In the Name of What?

I picked up a book in New York called Naked City: The Death and Life of Authentic Urban Places by sociologist Sharon Zukin. The title is a take-off of Jane Jacobs’ The Death and Life of Great American Cities, which I’ve mentioned a few times already on this blog.

Zukin analyzes the latest selling feature of urban spaces in today’s city – authenticity. We visit certain places in the name of authenticity. Authenticity has become an experience more than a characteristic, and can be said about objects and places as much as about people.

Some New York places that Zukin mentions as offering this experience of authenticity are Union Square and the East Village. Despite the gentrification these areas have experienced over the years, these spaces with their small-scale restaurants and boutiques package a local, hip, and bohemian flavour for middle-class consumption. As Zukin says, people gravitate to these places to “inhale the aura of a radical, intellectual, and artistic past . . . An authentic experience of local character becomes a local brand.”

Reluctantly, I admit that this describes my attraction to these places. I say reluctantly because who wants to confess to being part of the phenomenon that helps destroys authenticity by consuming it? Yet the chance to inhale or soak up an authentic experience of local culture explains my visit to these places, and perhaps even my desire to buy a “local” or “authentic” book about New York while in New York, and not just from anywhere in New York, but from The Strand – an independent bookstore known for its rare and out-of print books located in the East Village, of course.

I was pleasantly surprised to read Zukin including herself as a consumer of the “local,” seeing that academics can sometimes think they’re immune from the critiques they often give. She lives near Union Square and frequents its bustling Greenmarket that operates four days of the week. Reflecting on the park, she comments: One “like[s] to think [it is] an endless arcade of possibilities, reflecting and refining city dwellers’ creative ability to shape their own, spontaneous social space. Yet this high degree of face-to-face sociability hides a paradox, for the public space of Union Square is controlled by a private group of the biggest property owners in the neighborhood.”

That was news to me, and something I wouldn’t be able to guess just by looking at the park, which has the appearance of a very public space. But that’s exactly the illusion. Zukin states that “the vitality of Union Square is really a sign of the city government’s defeat by the public’s expectations.” Why a defeat? Because this so-called “public” space is actually privately owned. What’s the advantage of private ownership? Safety is a big reason – privately hired security guards and cleaners keep the park open and accessible to multiple users – but not all users. Zukin notes that control strategies in the park exclude certain groups, usually homeless people, street vendors, or street artists who have no other place to go. This relates to my previous post “Whose Space is it Anyway?” about my experience in Victoria a few months ago.  In the name of a clean, safe space for the public, the public gains a space that paradoxically isn’t so public.

In the name of safe space. Talking about “safe space” reminds me of a sign that I photographed at the entrance to the Occupy Ottawa movement that was setting up camp around mid-October.

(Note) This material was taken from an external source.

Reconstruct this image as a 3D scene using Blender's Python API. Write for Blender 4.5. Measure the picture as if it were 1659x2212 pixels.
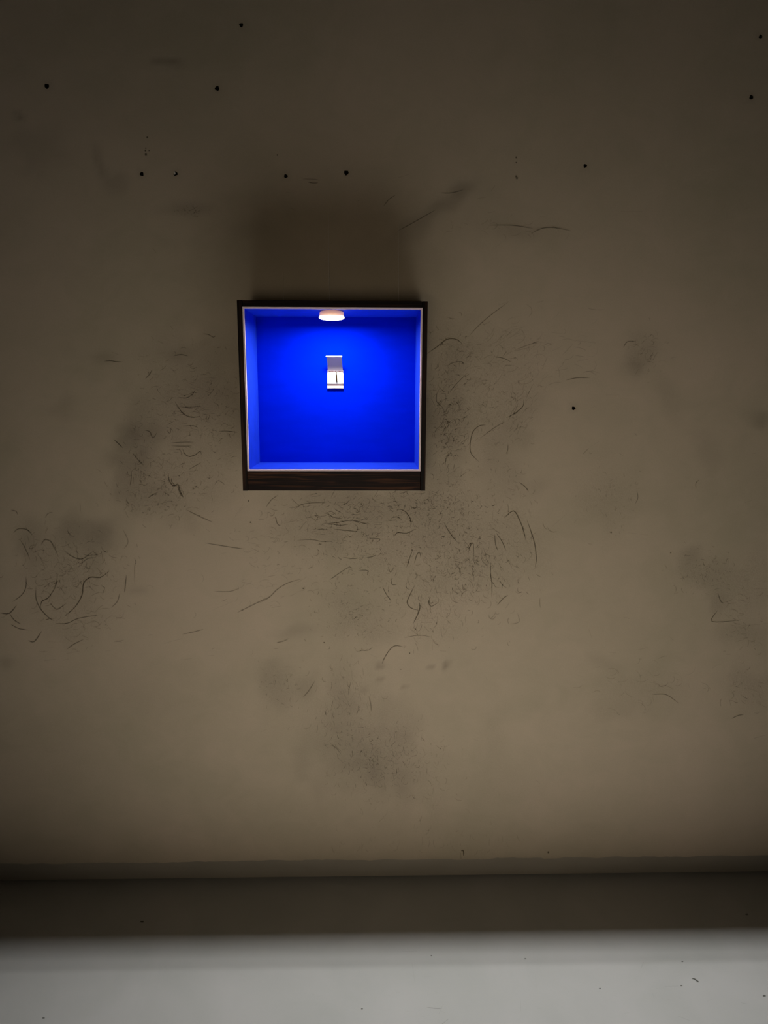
import bpy, bmesh, math, random
import numpy as np
from mathutils import Vector, Matrix

for o in list(bpy.data.objects):
    bpy.data.objects.remove(o, do_unlink=True)
scene = bpy.context.scene
COL = scene.collection

# ---------------------------------------------------------------- camera
IW, IH, F = 1659, 2212, 1480.0
CAM = Vector((0.0, -1.93, 1.50))
PITCH, YAW, ROLL = math.radians(9.82), math.radians(1.22), 0.003
Fw = Vector((math.sin(YAW)*math.cos(PITCH), math.cos(YAW)*math.cos(PITCH), -math.sin(PITCH)))
R0 = Vector((math.cos(YAW), -math.sin(YAW), 0))
U0 = R0.cross(Fw)
Rt = R0*math.cos(ROLL) + U0*math.sin(ROLL)
Up = U0*math.cos(ROLL) - R0*math.sin(ROLL)
cd = bpy.data.cameras.new('camera'); cam = bpy.data.objects.new('camera', cd); COL.objects.link(cam)
M = Matrix.Identity(4)
for i in range(3):
    M[i][0], M[i][1], M[i][2], M[i][3] = Rt[i], Up[i], -Fw[i], CAM[i]
cam.matrix_world = M
cd.sensor_fit = 'HORIZONTAL'; cd.sensor_width = 36; cd.lens = F/IW*36
cd.clip_start = 0.01
scene.camera = cam

def ray(px, py):
    return Fw + Rt*((px-IW/2)/F) - Up*((py-IH/2)/F)
def on_y(px, py, y=0.0):
    d = ray(px, py); t = (y-CAM.y)/d.y
    return CAM + d*t
def on_z(px, py, z=0.0):
    d = ray(px, py); t = (z-CAM.z)/d.z
    return CAM + d*t

# ---------------------------------------------------------------- view, world, room lights
vs = scene.view_settings
scene.display_settings.display_device = 'sRGB'
vs.view_transform = 'Standard'; vs.look = 'None'; vs.gamma = 1; vs.exposure = 0
vs.use_curve_mapping = False
w = bpy.data.worlds.new('world'); scene.world = w; w.use_nodes = True
w.node_tree.nodes['Background'].inputs[0].default_value = (0.9, 0.95, 1, 1)
w.node_tree.nodes['Background'].inputs[1].default_value = 0.0

def area(name, loc, sx, sy, power, col):
    l = bpy.data.lights.new(name, 'AREA'); l.shape = 'RECTANGLE'
    l.size, l.size_y = sx, sy; l.spread = math.radians(55); l.energy = power; l.color = col
    o = bpy.data.objects.new(name, l); o.location = loc; COL.objects.link(o); return o
def spot(name, loc, target, power, size, blend, col, rad=0.05):
    l = bpy.data.lights.new(name, 'SPOT'); l.energy = power; l.color = col
    l.spot_size = math.radians(size); l.spot_blend = blend; l.shadow_soft_size = rad
    o = bpy.data.objects.new(name, l); o.location = loc
    o.rotation_euler = (Vector(target)-Vector(loc)).to_track_quat('-Z', 'Y').to_euler()
    COL.objects.link(o); return o
CEIL, SOF_Z, SOF_Y = 3.42, 2.76, -0.392
LCOL = (1.0, 0.985, 0.94)
# two thin linear lamps tucked behind the dropped ceiling edge, throwing its straight shadow on the floor
area('ceiling_strip_light', (0.38, SOF_Y-0.0285, 3.39), 2.0, 0.0200, 6.9, (1.0, 1.0, 0.985))
area('ceiling_strip_light', (0.38, SOF_Y-0.0110, 3.39), 2.0, 0.0040, 1.8, (1.0, 1.0, 0.985))
# ceiling spots aimed straight at the floor in front of the wall
spot('ceiling_spot', (-0.24, -1.14, 3.35), (-0.24, -1.14, 0), 2750, 20, 0.9, LCOL)
spot('ceiling_spot', (0.50, -1.14, 3.35), (0.50, -1.14, 0), 3600, 20, 0.9, LCOL)
# added unseen fill light behind the camera, lifts the lower wall and box shadow
spot('added_fill_spot', (-0.25, -3.60, 0.80), (0.14, 0, 0.88), 86, 47, 1.0, (1.0, 0.88, 0.68), 0.60)

# ---------------------------------------------------------------- materials
def nt(m): return m.node_tree.nodes, m.node_tree.links
def mat(name, col, rough=0.6, spec=0.5, metal=0, grain=None, bump=None, emit=None, coat=0):
    """grain=(scale vec, amount, detail) colour variation; bump=(scale, strength, dist)"""
    m = bpy.data.materials.new(name); m.use_nodes = True
    N, L = nt(m); b = N['Principled BSDF']
    b.inputs['Base Color'].default_value = (*col, 1); b.inputs['Roughness'].default_value = rough
    b.inputs['Specular IOR Level'].default_value = spec; b.inputs['Metallic'].default_value = metal
    b.inputs['Coat Weight'].default_value = coat
    tc = N.new('ShaderNodeTexCoord')
    if grain:
        mp = N.new('ShaderNodeMapping'); mp.inputs['Scale'].default_value = grain[0]
        nz = N.new('ShaderNodeTexNoise'); nz.inputs['Scale'].default_value = 1; nz.inputs['Detail'].default_value = grain[2]
        L.new(tc.outputs['Object'], mp.inputs[0]); L.new(mp.outputs[0], nz.inputs['Vector'])
        r = N.new('ShaderNodeValToRGB'); r.color_ramp.elements[0].position = .3; r.color_ramp.elements[1].position = .7
        a = grain[1]
        r.color_ramp.elements[0].color = (*[c*(1-a) for c in col], 1)
        r.color_ramp.elements[1].color = (*[min(1, c*(1+a)) for c in col], 1)
        L.new(nz.outputs[0], r.inputs[0]); L.new(r.outputs[0], b.inputs['Base Color'])
    if bump:
        n2 = N.new('ShaderNodeTexNoise'); n2.inputs['Scale'].default_value = bump[0]; n2.inputs['Detail'].default_value = 4
        L.new(tc.outputs['Object'], n2.inputs['Vector'])
        bp = N.new('ShaderNodeBump'); bp.inputs['Strength'].default_value = bump[1]; bp.inputs['Distance'].default_value = bump[2]
        L.new(n2.outputs[0], bp.inputs['Height']); L.new(bp.outputs[0], b.inputs['Normal'])
    if emit:
        b.inputs['Emission Color'].default_value = (*emit[0], 1); b.inputs['Emission Strength'].default_value = emit[1]
    return m

def plaster_material():
    m = bpy.data.materials.new('brown_plaster'); m.use_nodes = True
    N, L = nt(m); b = N['Principled BSDF']; b.inputs['Roughness'].default_value = .75
    b.inputs['Specular IOR Level'].default_value = .2
    tc = N.new('ShaderNodeTexCoord')
    def noise(scale, det, rough=.5, dist=0, mscale=None):
        n = N.new('ShaderNodeTexNoise'); n.inputs['Scale'].default_value = scale
        n.inputs['Detail'].default_value = det; n.inputs['Roughness'].default_value = rough
        n.inputs['Distortion'].default_value = dist
        if mscale:
            mp = N.new('ShaderNodeMapping'); mp.inputs['Scale'].default_value = mscale
            L.new(tc.outputs['Object'], mp.inputs[0]); L.new(mp.outputs[0], n.inputs['Vector'])
        else: L.new(tc.outputs['Object'], n.inputs['Vector'])
        return n.outputs[0]
    def math_(op, a, c):
        n = N.new('ShaderNodeMath'); n.operation = op
        for i, v in enumerate((a, c)):
            if isinstance(v, (int, float)): n.inputs[i].default_value = v
            else: L.new(v, n.inputs[i])
        return n.outputs[0]
    st = N.new('ShaderNodeAttribute'); st.attribute_name = 'stain_shade'
    ro = N.new('ShaderNodeAttribute'); ro.attribute_name = 'rough'
    big = noise(1.6, 5, .55, .6)
    mid = noise(9, 6, .6, .8, (1, 1, 1.3))
    fine = noise(260, 3, .6)
    cr = N.new('ShaderNodeValToRGB')
    e = cr.color_ramp.elements
    e[0].position = .34; e[0].color = (.420, .347, .246, 1)
    e[1].position = .66; e[1].color = (.510, .404, .300, 1)
    L.new(math_('ADD', math_('MULTIPLY', big, .7), math_('MULTIPLY', mid, .3)), cr.inputs[0])
    # multiply by stain
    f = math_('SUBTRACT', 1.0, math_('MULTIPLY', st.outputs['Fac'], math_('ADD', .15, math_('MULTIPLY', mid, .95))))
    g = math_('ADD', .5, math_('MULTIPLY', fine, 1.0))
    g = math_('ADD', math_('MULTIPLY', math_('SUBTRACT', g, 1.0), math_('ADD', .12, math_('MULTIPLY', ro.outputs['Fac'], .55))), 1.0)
    f = math_('MULTIPLY', f, g)
    mx = N.new('ShaderNodeVectorMath'); mx.operation = 'SCALE'
    L.new(cr.outputs[0], mx.inputs[0]); L.new(f, mx.inputs['Scale'])
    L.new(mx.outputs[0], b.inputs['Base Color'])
    b1 = N.new('ShaderNodeBump'); b1.inputs['Distance'].default_value = .0020
    L.new(math_('ADD', .08, math_('MULTIPLY', ro.outputs['Fac'], .9)), b1.inputs['Strength'])
    L.new(noise(150, 5, .65, 1.2), b1.inputs['Height'])
    b2 = N.new('ShaderNodeBump'); b2.inputs['Distance'].default_value = .006; b2.inputs['Strength'].default_value = .25
    L.new(noise(5, 4, .5, .5), b2.inputs['Height']); L.new(b1.outputs[0], b2.inputs['Normal'])
    L.new(b2.outputs[0], b.inputs['Normal'])
    return m

def mark_material(name, col):
    m = bpy.data.materials.new(name); m.use_nodes = True
    N, L = nt(m); b = N['Principled BSDF']; b.inputs['Base Color'].default_value = (*col, 1)
    b.inputs['Roughness'].default_value = .9; b.inputs['Specular IOR Level'].default_value = .1
    a = N.new('ShaderNodeAttribute'); a.attribute_name = 'depth'
    L.new(a.outputs['Fac'], b.inputs['Alpha'])
    return m

def floor_material():
    m = mat('pale_screed', (.42, .42, .41), .55, .3)
    N, L = nt(m); b = N['Principled BSDF']; tc = N.new('ShaderNodeTexCoord')
    a = N.new('ShaderNodeTexNoise'); a.inputs['Scale'].default_value = 4; a.inputs['Detail'].default_value = 7; a.inputs['Distortion'].default_value = .6
    L.new(tc.outputs['Object'], a.inputs['Vector'])
    r = N.new('ShaderNodeValToRGB'); e = r.color_ramp.elements
    e[0].position = .3; e[0].color = (.395, .40, .385, 1); e[1].position = .7; e[1].color = (.445, .442, .434, 1)
    L.new(a.outputs[0], r.inputs[0]); L.new(r.outputs[0], b.inputs['Base Color'])
    n = N.new('ShaderNodeTexNoise'); n.inputs['Scale'].default_value = 70; n.inputs['Detail'].default_value = 5
    L.new(tc.outputs['Object'], n.inputs['Vector'])
    bp = N.new('ShaderNodeBump'); bp.inputs['Strength'].default_value = .12; bp.inputs['Distance'].default_value = .002
    L.new(n.outputs[0], bp.inputs['Height']); L.new(bp.outputs[0], b.inputs['Normal'])
    return m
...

The sign declares that this park is a safe space based on inclusion, diversity, and lack of discrimination. Being a former literature student, I love thinking about words and the implications they have. Going back to Zukin’s book, this park though – or any park for that matter – has the potential to become “safe” in the way that Zukin is using when she talks about why people generally like the safe and privately-managed space of Union Square Park. When she says the public gains the use of a clean, safe space (while simultaneously losing control over it) – this same “safe” does not imply diversity, but rather, the exclusion of diversity. Safe in this context means safety from the threat of danger and difference, from risky interactions with the “other,” from people sleeping on park benches and from walls covered in graffiti, which lower property values and detract from businesses in the area.

In her own words, “Privatized public space, in other words, tends to reinforce social inequality. Exclusion of some social groups from public space weakens the diversity of experiences and contacts that define urban life. It makes the centers of cities more like the premier privately owned public space of our time, the suburban shopping mall: clean, safe, and predictable.”

That’s a comparison I didn’t expect and which, quite frankly, scares me. I fear the day that parks, which are the epitome of public space, come to mean “safe” in the way that suburban shopping malls are viewed as safe – because of their sterility and exclusion of certain social classes. As I have not been the first nor the last to observe, The Occupy Movement seems a little shrouded in mystery as to what they are naming or claiming, but their occupations of public spaces at least speak to the importance of claiming the right to space that is safe insofar as it is truly public.